Namun begitu, sebagai lembaga penyeleksi CHA, KY juga memiliki pengetahuan yang cukup tentang kebutuhan hakim agung dari jalur nonkarier. Baginya, KY diberi kewenangan atributif oleh konstitusi untuk lebih aktif (jemput bola) mengusulkan dan menginventarisir tokoh dan ahli hukum yang pantas diusulkan sebagai hakim agung dari jalur nonkarier.   

 

“KY secara spesifik dibentuk untuk memburu dan menentukan tokoh yang pantas untuk menjadi calon hakim agung.
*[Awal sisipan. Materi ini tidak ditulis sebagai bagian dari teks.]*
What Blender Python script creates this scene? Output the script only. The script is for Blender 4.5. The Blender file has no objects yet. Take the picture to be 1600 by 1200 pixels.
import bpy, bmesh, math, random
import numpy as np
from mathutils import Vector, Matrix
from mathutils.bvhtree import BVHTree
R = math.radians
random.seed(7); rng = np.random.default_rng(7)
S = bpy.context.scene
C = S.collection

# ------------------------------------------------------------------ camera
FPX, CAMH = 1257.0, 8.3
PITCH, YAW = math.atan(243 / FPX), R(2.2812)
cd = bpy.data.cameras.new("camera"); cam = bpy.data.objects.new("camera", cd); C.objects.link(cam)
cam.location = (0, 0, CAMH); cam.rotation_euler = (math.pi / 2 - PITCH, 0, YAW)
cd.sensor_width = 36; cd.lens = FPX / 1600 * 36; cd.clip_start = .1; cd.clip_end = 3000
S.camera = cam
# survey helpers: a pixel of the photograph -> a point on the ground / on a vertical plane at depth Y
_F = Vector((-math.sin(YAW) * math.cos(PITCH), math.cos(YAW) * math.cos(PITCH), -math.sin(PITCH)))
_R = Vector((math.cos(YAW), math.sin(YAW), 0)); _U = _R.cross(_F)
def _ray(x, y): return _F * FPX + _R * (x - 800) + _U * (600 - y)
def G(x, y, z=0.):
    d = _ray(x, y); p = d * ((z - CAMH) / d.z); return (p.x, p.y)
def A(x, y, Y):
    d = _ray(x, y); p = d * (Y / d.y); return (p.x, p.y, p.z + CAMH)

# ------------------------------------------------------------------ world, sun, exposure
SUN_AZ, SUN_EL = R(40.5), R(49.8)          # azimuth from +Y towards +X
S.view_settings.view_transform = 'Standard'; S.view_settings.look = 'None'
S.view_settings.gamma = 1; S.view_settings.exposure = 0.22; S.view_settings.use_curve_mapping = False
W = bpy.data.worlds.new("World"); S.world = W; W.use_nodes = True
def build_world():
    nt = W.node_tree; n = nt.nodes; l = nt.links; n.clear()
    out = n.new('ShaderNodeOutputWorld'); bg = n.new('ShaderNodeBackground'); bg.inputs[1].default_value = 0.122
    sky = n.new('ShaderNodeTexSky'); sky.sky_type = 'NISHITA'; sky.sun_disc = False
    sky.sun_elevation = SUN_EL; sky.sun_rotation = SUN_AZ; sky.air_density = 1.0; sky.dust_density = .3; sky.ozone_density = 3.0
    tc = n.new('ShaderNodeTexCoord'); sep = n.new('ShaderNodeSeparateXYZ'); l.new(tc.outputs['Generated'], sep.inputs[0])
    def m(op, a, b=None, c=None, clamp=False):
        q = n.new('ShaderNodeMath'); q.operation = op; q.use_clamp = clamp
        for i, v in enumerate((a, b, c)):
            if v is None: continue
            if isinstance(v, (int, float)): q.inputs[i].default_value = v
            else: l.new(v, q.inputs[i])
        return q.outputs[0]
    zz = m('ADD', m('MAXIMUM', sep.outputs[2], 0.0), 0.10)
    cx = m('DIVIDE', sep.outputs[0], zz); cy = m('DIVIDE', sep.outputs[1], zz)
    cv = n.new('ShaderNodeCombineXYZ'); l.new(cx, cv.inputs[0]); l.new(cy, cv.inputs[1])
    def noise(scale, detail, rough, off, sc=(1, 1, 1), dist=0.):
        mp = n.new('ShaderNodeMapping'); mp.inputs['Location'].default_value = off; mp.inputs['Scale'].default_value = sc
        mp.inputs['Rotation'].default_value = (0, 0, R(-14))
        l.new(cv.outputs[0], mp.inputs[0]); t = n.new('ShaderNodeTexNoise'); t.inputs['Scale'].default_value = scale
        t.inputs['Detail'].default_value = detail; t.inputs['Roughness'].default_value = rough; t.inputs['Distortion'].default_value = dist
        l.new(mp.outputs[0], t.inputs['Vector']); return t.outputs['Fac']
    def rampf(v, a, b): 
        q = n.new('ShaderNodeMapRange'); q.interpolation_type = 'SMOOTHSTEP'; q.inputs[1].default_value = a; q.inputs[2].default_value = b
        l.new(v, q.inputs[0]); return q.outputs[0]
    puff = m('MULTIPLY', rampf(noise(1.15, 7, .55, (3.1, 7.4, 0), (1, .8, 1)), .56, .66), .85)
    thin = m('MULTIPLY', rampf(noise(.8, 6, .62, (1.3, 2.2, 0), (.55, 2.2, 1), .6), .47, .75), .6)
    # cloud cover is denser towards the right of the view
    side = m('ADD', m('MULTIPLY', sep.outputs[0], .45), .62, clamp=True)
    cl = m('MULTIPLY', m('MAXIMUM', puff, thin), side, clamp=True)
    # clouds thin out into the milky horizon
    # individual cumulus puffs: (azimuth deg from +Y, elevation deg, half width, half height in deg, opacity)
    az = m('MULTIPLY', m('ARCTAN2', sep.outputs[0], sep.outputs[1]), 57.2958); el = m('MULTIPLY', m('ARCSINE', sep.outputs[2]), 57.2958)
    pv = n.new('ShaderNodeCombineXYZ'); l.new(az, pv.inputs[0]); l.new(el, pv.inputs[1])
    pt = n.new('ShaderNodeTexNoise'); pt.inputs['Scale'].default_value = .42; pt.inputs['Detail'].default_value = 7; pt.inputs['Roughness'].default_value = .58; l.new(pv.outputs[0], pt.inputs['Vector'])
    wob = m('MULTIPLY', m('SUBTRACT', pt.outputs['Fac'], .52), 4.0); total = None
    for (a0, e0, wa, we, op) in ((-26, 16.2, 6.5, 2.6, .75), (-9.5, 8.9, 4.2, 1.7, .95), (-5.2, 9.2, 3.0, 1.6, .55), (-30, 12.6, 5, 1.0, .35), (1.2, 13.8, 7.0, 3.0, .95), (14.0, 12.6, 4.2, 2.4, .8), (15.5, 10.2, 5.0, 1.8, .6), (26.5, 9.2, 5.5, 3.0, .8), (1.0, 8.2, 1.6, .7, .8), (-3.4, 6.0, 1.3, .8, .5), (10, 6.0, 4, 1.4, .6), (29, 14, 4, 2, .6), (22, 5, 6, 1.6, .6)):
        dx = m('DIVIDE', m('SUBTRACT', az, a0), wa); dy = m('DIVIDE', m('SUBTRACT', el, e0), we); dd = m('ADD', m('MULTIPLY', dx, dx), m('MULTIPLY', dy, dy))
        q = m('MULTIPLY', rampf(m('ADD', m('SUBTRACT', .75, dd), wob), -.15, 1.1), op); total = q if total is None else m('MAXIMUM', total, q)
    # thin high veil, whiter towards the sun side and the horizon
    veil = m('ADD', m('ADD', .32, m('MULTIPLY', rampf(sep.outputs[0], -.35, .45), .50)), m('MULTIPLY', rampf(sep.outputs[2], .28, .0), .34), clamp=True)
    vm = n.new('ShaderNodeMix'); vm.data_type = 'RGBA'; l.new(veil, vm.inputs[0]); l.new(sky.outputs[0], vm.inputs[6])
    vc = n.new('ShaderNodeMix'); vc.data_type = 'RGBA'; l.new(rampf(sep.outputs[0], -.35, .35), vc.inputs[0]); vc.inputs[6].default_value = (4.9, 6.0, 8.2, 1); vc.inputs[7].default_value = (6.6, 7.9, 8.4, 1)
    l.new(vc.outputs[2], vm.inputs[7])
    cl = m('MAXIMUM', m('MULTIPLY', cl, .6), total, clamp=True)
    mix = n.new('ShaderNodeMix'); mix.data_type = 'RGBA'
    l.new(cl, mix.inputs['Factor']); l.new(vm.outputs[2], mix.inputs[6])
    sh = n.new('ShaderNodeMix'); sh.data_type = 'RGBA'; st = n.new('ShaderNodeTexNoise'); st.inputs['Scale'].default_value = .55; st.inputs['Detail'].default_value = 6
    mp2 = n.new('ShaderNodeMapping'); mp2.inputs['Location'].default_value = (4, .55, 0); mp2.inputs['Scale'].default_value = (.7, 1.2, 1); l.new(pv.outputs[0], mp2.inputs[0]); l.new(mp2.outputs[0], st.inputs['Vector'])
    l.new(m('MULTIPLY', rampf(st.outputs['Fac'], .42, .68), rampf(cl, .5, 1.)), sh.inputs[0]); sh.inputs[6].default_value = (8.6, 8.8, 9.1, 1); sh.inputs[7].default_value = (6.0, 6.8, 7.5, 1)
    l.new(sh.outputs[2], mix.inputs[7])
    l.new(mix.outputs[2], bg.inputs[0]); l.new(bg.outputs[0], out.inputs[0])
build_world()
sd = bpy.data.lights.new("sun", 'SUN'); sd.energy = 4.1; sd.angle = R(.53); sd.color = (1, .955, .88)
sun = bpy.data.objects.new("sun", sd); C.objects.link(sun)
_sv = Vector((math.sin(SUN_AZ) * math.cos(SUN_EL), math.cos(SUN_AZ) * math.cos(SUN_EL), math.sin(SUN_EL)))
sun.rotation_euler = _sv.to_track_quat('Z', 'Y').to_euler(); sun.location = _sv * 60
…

Berbeda dengan kebutuhan CHA karier yang menitikberatkan pada rekam jejak.”

 

Lepas dari CHA karier ataupun nonkarier ini, Bagir Manan mengusulkan agar CHA jangan disuruh melamar menjadi hakim agung, tetapi harus dilamar (dicari) dalam proses rekrutmen CHA ini. “Seorang calon hakim agung rasanya tidak etis jika melamar menjadi hakim agung. Untuk itu, KY yang harus berperan aktif dan menjemput bola mencari CHA yang berkualitas di bidangnya masing-masing,” harapnya.

 

Menanggapi masukan ini, Ketua KY Jaja Ahmad Jayus mengatakan KY akan terus mendorong perguruan tinggi, pengadilan tinggi, masyarakat sipil agar merekomendasikan orang-orang terbaik dapat dicalonkan sebagai CHA. “Sebenarnya hal ini pernah dilakukan MA dalam seleksi CHA sebelumnya, namun praktiknya belum berjalan dengan baik (optimal),” katanya.